“I would have expected a stronger number,” says Commerzbank analyst Carsten Fritsch, “but that is difficult when not enough gold is available.”
China’s monthly gold import numbers are just in… and they’ve confounded expectations.
First, the essential background on these obscure but highly revealing figures. If it’s old hat to you, please indulge newer readers for a moment…
- These are not complete numbers; the Chinese keep their actual gold trade figures close to their vest. The best we have to go on is China’s imports via Hong Kong
- The March total destroyed all previous records. In theory, the April number should have been even higher — bargain-hunters scooping up metal after the price got smashed to $1,321 an ounce on April 15.
In the event, the number fell 44% from March to April, because, as the man from Commerzbank said, “not enough gold is available.”
“Gold dealers in Asia have had to take orders to be delivered at a later date,” Reuters explains, “creating a backlog.”
“It is a surprise,” says Ronald Leung from Lee Cheong Gold Dealers in Hong Kong. “Prices had fallen in April, but there was not much supply at that time, maybe that’s why imports have fallen. Premiums were sky-high at that time.”
And they still are. Before gold took its mid-April tumble, high-volume Chinese buyers were accustomed to paying a premium of $7 an ounce over the spot price.
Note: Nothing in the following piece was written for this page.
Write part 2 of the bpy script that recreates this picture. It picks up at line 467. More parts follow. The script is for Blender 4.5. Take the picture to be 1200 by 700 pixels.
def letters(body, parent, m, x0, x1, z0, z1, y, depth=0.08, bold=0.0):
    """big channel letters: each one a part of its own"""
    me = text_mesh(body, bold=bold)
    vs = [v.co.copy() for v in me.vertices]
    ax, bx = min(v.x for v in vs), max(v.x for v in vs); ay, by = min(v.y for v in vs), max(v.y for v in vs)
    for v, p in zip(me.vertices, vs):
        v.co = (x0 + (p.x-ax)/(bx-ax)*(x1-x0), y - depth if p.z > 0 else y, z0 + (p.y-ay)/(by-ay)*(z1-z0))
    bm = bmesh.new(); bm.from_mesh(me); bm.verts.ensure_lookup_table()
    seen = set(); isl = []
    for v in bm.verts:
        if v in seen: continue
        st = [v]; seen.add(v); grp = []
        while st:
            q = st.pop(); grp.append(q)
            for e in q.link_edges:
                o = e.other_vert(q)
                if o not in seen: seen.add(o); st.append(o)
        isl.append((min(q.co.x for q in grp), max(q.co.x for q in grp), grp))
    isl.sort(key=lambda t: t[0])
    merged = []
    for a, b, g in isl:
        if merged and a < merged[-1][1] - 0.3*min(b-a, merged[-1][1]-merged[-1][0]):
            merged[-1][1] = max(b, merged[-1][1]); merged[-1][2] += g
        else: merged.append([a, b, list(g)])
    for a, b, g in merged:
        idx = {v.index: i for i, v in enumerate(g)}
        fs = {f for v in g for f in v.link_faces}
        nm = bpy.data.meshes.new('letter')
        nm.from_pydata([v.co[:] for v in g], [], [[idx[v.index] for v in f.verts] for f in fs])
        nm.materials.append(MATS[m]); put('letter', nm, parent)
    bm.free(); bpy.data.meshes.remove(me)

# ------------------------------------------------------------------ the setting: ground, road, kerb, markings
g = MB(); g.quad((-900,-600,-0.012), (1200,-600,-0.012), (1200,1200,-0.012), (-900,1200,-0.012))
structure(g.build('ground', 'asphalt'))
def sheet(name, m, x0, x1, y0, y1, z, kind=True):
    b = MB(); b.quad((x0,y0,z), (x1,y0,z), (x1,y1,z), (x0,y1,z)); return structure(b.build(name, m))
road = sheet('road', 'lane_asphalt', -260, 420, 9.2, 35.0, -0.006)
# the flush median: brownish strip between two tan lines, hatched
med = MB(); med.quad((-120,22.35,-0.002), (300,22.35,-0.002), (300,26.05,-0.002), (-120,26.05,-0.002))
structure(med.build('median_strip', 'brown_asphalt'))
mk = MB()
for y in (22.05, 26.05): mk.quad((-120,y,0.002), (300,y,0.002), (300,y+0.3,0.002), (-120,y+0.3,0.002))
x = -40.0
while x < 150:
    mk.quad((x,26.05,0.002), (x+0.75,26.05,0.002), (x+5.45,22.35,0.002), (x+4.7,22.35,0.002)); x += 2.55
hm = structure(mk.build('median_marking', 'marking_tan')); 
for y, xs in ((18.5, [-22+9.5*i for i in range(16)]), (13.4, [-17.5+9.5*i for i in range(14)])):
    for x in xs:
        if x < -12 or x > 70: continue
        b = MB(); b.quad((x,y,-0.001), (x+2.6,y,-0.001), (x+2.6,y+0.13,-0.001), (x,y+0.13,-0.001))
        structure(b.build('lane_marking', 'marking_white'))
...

Now they’re paying more than four times that figure.
“Premium is a function of demand and supply,” explained the Bank of China’s Qu Mingyu last month, “and right now you could interpret the high premium in Shanghai as a sweetener to entice the overseas gold supply to flow into China.”
Except now we see the flow is being bottled up.
One factor at work: “Some qualified banks used up their gold import quota in the first three months and weren’t able to get the paperwork done fast enough to bring in bullion in April,” Tian Rui of INTL FCStone Trading Co. tells Bloomberg. “We might see higher imports in May because demand surged after the rout.”